The third kind of crisis might be the most personal of all: the kind you cause yourself.

Peter’s most famous low moment comes in Luke 22. Just hours before, at the Last Supper, Peter had declared with full conviction: “Jesus, I will die for you. I will never leave you.” He meant it. He genuinely believed it.

Jesus looked at him and said, “Before the rooster crows tonight, you will deny me three times.”

Peter argued. And then, hours later, standing in the courtyard while Jesus was being held nearby, a servant girl pointed at him and said, “Hey, weren’t you with him?” Peter denied it. Someone else recognized him. He denied it again. A third person pressed him. And Peter, according to John’s account, cursed at them. Three denials. Three public failures. And then the rooster crowed.

Luke includes one heartbreaking detail: “The Lord turned and looked at Peter.”

That moment. The eye contact. Peter remembered what Jesus had said, and he went out and wept bitterly.

But here’s what I want you to notice about that look. It doesn’t say Jesus was appalled. It doesn’t say he was surprised. Because he wasn’t. He already knew. He had called Peter to be a leader of his movement knowing full well that this moment was coming — and he called him anyway.

Failure is not the end of the story.

There’s a scene at the end of the book of John — on the same beach where Peter was first called to follow Jesus — where Jesus comes to him after the resurrection. He doesn’t shame him. He asks three questions: “Peter, do you love me?” One question for every denial. And three times, he calls Peter back: “Then feed my sheep.”

Peter went on to become one of the most influential people in all of Christian history.

Here’s what this means for you and me: shame is not from the Lord. Shame is what the enemy uses to convince you that your failure has become your identity — that what you did is now who you are. The enemy wants you to believe that because he knows if you believe it, you’ll keep your distance from God. And that distance is the real danger.

The failure itself doesn’t cancel your calling. But if you let the distance remain, it might.

God’s forgiveness, as the Psalms describe it, is as far as the east is from the west. The arms stretched wide on the cross are the posture of a Father saying, “Will you just come back to me?” The door is open. It’s always open. If you’re even trying to close the gap between you and God — if you’re showing up, even feeling unworthy — that matters. That’s already a step.


The Question Is Always the Same

Every kind of crisis ultimately asks the same question: will you still follow?

When the storm is raging and life feels out of control — will you trust him?

When what he’s asking of you conflicts with everything you’d planned for yourself — will you surrender?

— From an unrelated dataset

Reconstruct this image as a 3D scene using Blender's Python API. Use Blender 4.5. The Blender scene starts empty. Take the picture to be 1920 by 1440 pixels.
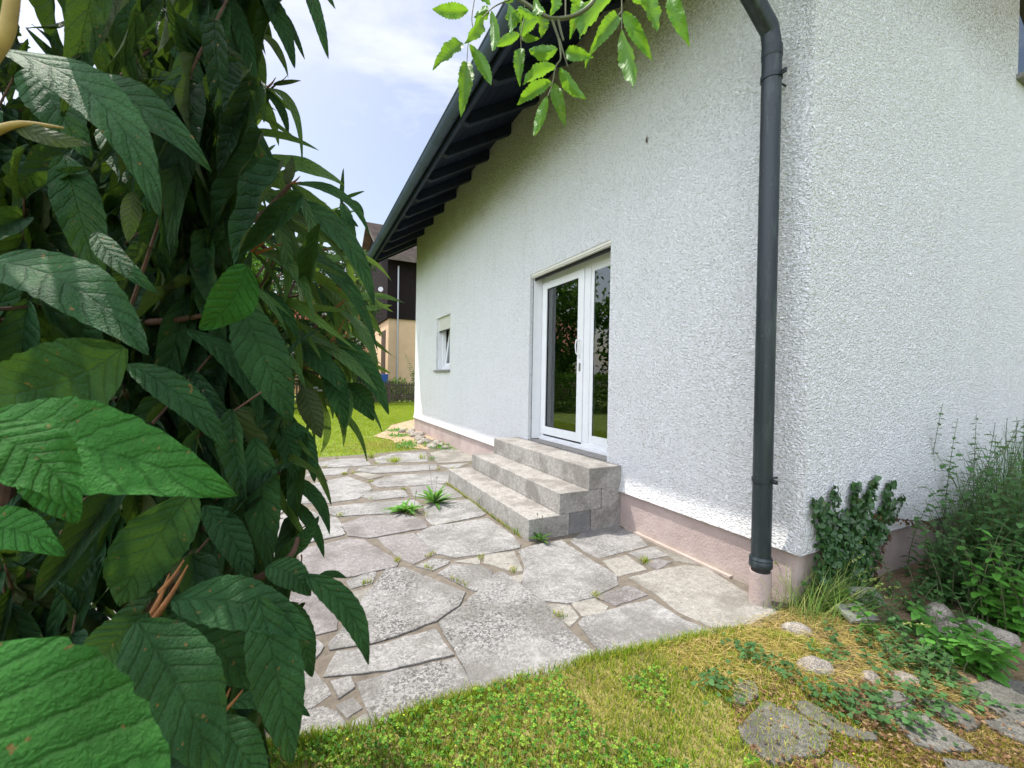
import bpy, bmesh, math, random
import numpy as np
from mathutils import Vector, Matrix
random.seed(7); rng=np.random.default_rng(7)
SC=bpy.context.scene; COL=SC.collection
# ------------------------------------------------------------------ camera
F=800.; CAMH=1.3; ROLL=math.radians(1.0); PITCH=math.radians(-.45); AZ=math.radians(26.3)
f=np.array([math.sin(AZ)*math.cos(PITCH),math.cos(AZ)*math.cos(PITCH),math.sin(PITCH)])
_r=np.array([math.cos(AZ),-math.sin(AZ),0]); _u=np.cross(_r,f)
r=_r*math.cos(ROLL)+_u*math.sin(ROLL); u=-_r*math.sin(ROLL)+_u*math.cos(ROLL)
C=np.array([0,0,CAMH])
cam=bpy.data.cameras.new('camera'); cam.sensor_width=36; cam.lens=F/1920*36; cam.clip_start=.02; cam.dof.use_dof=True; cam.dof.focus_distance=2.6; cam.dof.aperture_fstop=13; cam.clip_end=500
co=bpy.data.objects.new('camera',cam); COL.objects.link(co)
co.matrix_world=Matrix([[r[0],u[0],-f[0],C[0]],[r[1],u[1],-f[1],C[1]],[r[2],u[2],-f[2],C[2]],[0,0,0,1]])
SC.camera=co
def ray(x,y): return f+r*(x-960)/F-u*(y-720)/F
def D(x,y,d): return C+ray(x,y)*d
def g(x,y,z=0.): q=ray(x,y); return C+q*((z-CAMH)/q[2])
def PX(x,y,X): q=ray(x,y); return C+q*(X/q[0])
def PY(x,y,Y): q=ray(x,y); return C+q*(Y/q[1])
def pr(p):
    v=np.asarray(p)-C; z=v@f; return 960+F*(v@r)/z,720-F*(v@u)/z
# ------------------------------------------------------------------ light
SUN=Vector((-.31,.39,1)).normalized()
elev=math.asin(SUN.z); az=math.atan2(SUN.x,SUN.y)
W=bpy.data.worlds.new('World'); SC.world=W; W.use_nodes=True; nt=W.node_tree; N=nt.nodes; L=nt.links
bg=N['Background']; bg.inputs['Strength'].default_value=.15
sky=N.new('ShaderNodeTexSky'); sky.sky_type='NISHITA'; sky.sun_disc=False; sky.sun_elevation=elev; sky.sun_rotation=az
sky.air_density=1.3; sky.dust_density=2.2; sky.ozone_density=1.0
tc=N.new('ShaderNodeTexCoord'); mp=N.new('ShaderNodeMapping'); mp.inputs['Scale'].default_value=(1.6,1.6,3.2); mp.inputs['Rotation'].default_value=(0,.35,.5); mp.inputs['Location'].default_value=(.4,.1,.3)
no=N.new('ShaderNodeTexNoise'); no.inputs['Scale'].default_value=1.7; no.inputs['Detail'].default_value=8; no.inputs['Roughness'].default_value=.6; no.inputs['Distortion'].default_value=.35
cr=N.new('ShaderNodeValToRGB'); cr.color_ramp.elements[0].position=.44; cr.color_ramp.elements[1].position=.62
mx=N.new('ShaderNodeMixRGB'); mx.inputs[2].default_value=(3.25,3.4,3.85,1)
sc_=N.new('ShaderNodeMixRGB'); sc_.blend_type='MULTIPLY'; sc_.inputs[0].default_value=1; sc_.inputs[2].default_value=(.66,.60,.57,1)
# broad bright lobe added to the unseen western sky to lift the shaded walls
vn=N.new('ShaderNodeVectorMath'); vn.operation='NORMALIZE'; vd=N.new('ShaderNodeVectorMath'); vd.operation='DOT_PRODUCT'; vd.inputs[1].default_value=(-.68,-.42,.60)
vm=N.new('ShaderNodeMath'); vm.operation='MAXIMUM'; vm.inputs[1].default_value=0; vp_=N.new('ShaderNodeMath'); vp_.operation='POWER'; vp_.inputs[1].default_value=1.8
cb=N.new('ShaderNodeMixRGB'); cb.blend_type='ADD'; cb.inputs[0].default_value=1; cbm=N.new('ShaderNodeMixRGB'); cbm.inputs[1].default_value=(0,0,0,1); cbm.inputs[2].default_value=(7.6,7.9,8.6,1)
mu=N.new('ShaderNodeMath'); mu.operation='MULTIPLY'; mu.inputs[1].default_value=.8
L.new(tc.outputs['Generated'],mp.inputs[0]); L.new(mp.outputs[0],no.inputs['Vector']); L.new(no.outputs['Fac'],cr.inputs[0]); L.new(cr.outputs[0],mu.inputs[0]); L.new(mu.outputs[0],mx.inputs[0])
L.new(sky.outputs[0],sc_.inputs[1]); L.new(sc_.outputs[0],mx.inputs[1]); L.new(tc.outputs['Generated'],vn.inputs[0]); L.new(vn.outputs[0],vd.inputs[0]); L.new(vd.outputs['Value'],vm.inputs[0]); L.new(vm.outputs[0],vp_.inputs[0]); L.new(vp_.outputs[0],cbm.inputs[0])
L.new(mx.outputs[0],cb.inputs[1]); L.new(cbm.outputs[0],cb.inputs[2]); L.new(cb.outputs[0],bg.inputs[0])
sl=bpy.data.lights.new('sun','SUN'); sl.energy=2.7; sl.angle=math.radians(.6); sl.color=(1,.95,.87)
so=bpy.data.objects.new('sun',sl); COL.objects.link(so); so.rotation_euler=SUN.to_track_quat('Z','Y').to_euler(); so.location=(0,0,20)
SC.view_settings.view_transform='Standard'; SC.view_settings.look='None'; SC.view_settings.gamma=1; SC.view_settings.use_curve_mapping=False
SC.view_settings.exposure=1.08
SC.cycles.max_bounces=8; SC.cycles.diffuse_bounces=4; SC.cycles.transparent_max_bounces=12

# ------------------------------------------------------------------ object helpers
def tag(o,label=None,cat=None,group=None,kind=None):
    if label: o['label']=label
    if cat: o['category']=cat
    if group: o['group']=group
    if kind: o['kind']=kind
    return o
def empty(name,loc=(0,0,0),rz=0,**k):
    o=bpy.data.objects.new(name,None); o.empty_display_size=.1; COL.objects.link(o); o.location=loc; o.rotation_euler=(0,0,rz); tag(o,**k); return o
def link(name,me,m,parent=None,loc=None,**k):
    o=bpy.data.objects.new(name,me); COL.objects.link(o)
    for q in (m if isinstance(m,(list,tuple)) else [m]): me.materials.append(q)
    if parent is not None:
        o.parent=parent                      # children are given in the parent's own space
    if loc is not None: o.location=loc
    tag(o,**k); return o
def npmesh(name,V,Fs,UV=None,smooth=False):
    """V (n,3); Fs list of (m,k) index arrays; UV per loop (concatenated)."""
    me=bpy.data.meshes.new(name); V=np.asarray(V,np.float32); me.vertices.add(len(V)); me.vertices.foreach_set('co',V.ravel())
    Fs=[np.asarray(q,np.int32) for q in Fs if len(q)]
    loops=np.concatenate([q.ravel() for q in Fs]); tot=np.concatenate([np.full(len(q),q.shape[1],np.int32) for q in Fs])
    st=np.concatenate([[0],np.cumsum(tot)[:-1]]).astype(np.int32)
    me.loops.add(len(loops)); me.loops.foreach_set('vertex_index',loops)
    me.polygons.add(len(tot)); me.polygons.foreach_set('loop_start',st)
    if smooth: me.polygons.foreach_set('use_smooth',np.ones(len(tot),bool))
    if UV is not None:
        ul=me.uv_layers.new(name='UVMap'); ul.data.foreach_set('uv',np.asarray(UV,np.float32)[loops].ravel())
    me.update(calc_edges=True); me.validate(); return me
class MB:
    def __init__(s): s.v=[]; s.f=[]
    def add(s,vs,fs):
        n=len(s.v); s.v+=[tuple(map(float,q)) for q in vs]; s.f+=[tuple(n+i for i in q) for q in fs]; return s
    def box(s,a,b):
        (x0,y0,z0),(x1,y1,z1)=a,b
        return s.add([(x0,y0,z0),(x1,y0,z0),(x1,y1,z0),(x0,y1,z0),(x0,y0,z1),(x1,y0,z1),(x1,y1,z1),(x0,y1,z1)],[(0,3,2,1),(4,5,6,7),(0,1,5,4),(1,2,6,5),(2,3,7,6),(3,0,4,7)])
    def prism(s,poly,d):   # poly 3d pts, extruded by d
        n=len(poly); d=np.array(d); A=[np.array(p) for p in poly]; B=[p+d for p in A]
        return s.add(A+B,[tuple(range(n))[::-1],tuple(range(n,2*n))]+[(i,(i+1)%n,n+(i+1)%n,n+i) for i in range(n)])
    def tube(s,pts,rad,n=10,cap=True):
        pts=[Vector(p) for p in pts]; m=len(pts)
        if not hasattr(rad,'__len__'): rad=[rad]*m
        vs=[]; ref=None
        for i,p in enumerate(pts):
            t=(pts[min(i+1,m-1)]-pts[max(i-1,0)]).normalized()
            if ref is None: ref=t.orthogonal().normalized()
            ref=(ref-t*ref.dot(t)).normalized(); b=t.cross(ref)
            for k in range(n):
                a=2*math.pi*k/n; vs.append(p+(ref*math.cos(a)+b*math.sin(a))*rad[i])
        fs=[(i*n+k,i*n+(k+1)%n,(i+1)*n+(k+1)%n,(i+1)*n+k) for i in range(m-1) for k in range(n)]
        if cap: fs+=[tuple(range(n))[::-1],tuple(range((m-1)*n,m*n))]
        return s.add(vs,fs)
    def build(s,name,m,parent=None,smooth=False,bevel=0,seg=2,**k):
        me=bpy.data.meshes.new(name); me.from_pydata(s.v,[],s.f)
        bm=bmesh.new(); bm.from_mesh(me); bmesh.ops.recalc_face_normals(bm,faces=bm.faces)
        if bevel: bmesh.ops.bevel(bm,geom=bm.edges,offset=bevel,segments=seg,affect='EDGES',profile=.6,clamp_overlap=True)
        bm.to_mesh(me); bm.free()
        if smooth:
            me.polygons.foreach_set('use_smooth',np.ones(len(me.polygons),bool)); me.set_sharp_from_angle(angle=math.radians(40))
        return link(name,me,m,parent,**k)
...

When you’ve failed in a way that feels unforgivable — will you come back to him instead of staying in the distance?

Crisis doesn’t mean you’re doing something wrong. It doesn’t cancel your calling. It’s actually one of the main ways following Jesus gets real. It reveals what we’re made of, what we actually believe, and whether our faith goes deeper than comfort and convenience.

The disciples faced all three kinds of crisis. And the ones who stayed — the ones who pressed through, who said “where else would we go?” and who came back after their failures — they’re the ones God used to change the world.

Your story doesn’t have to end at the crisis. In fact, for a lot of people, that’s exactly where it begins.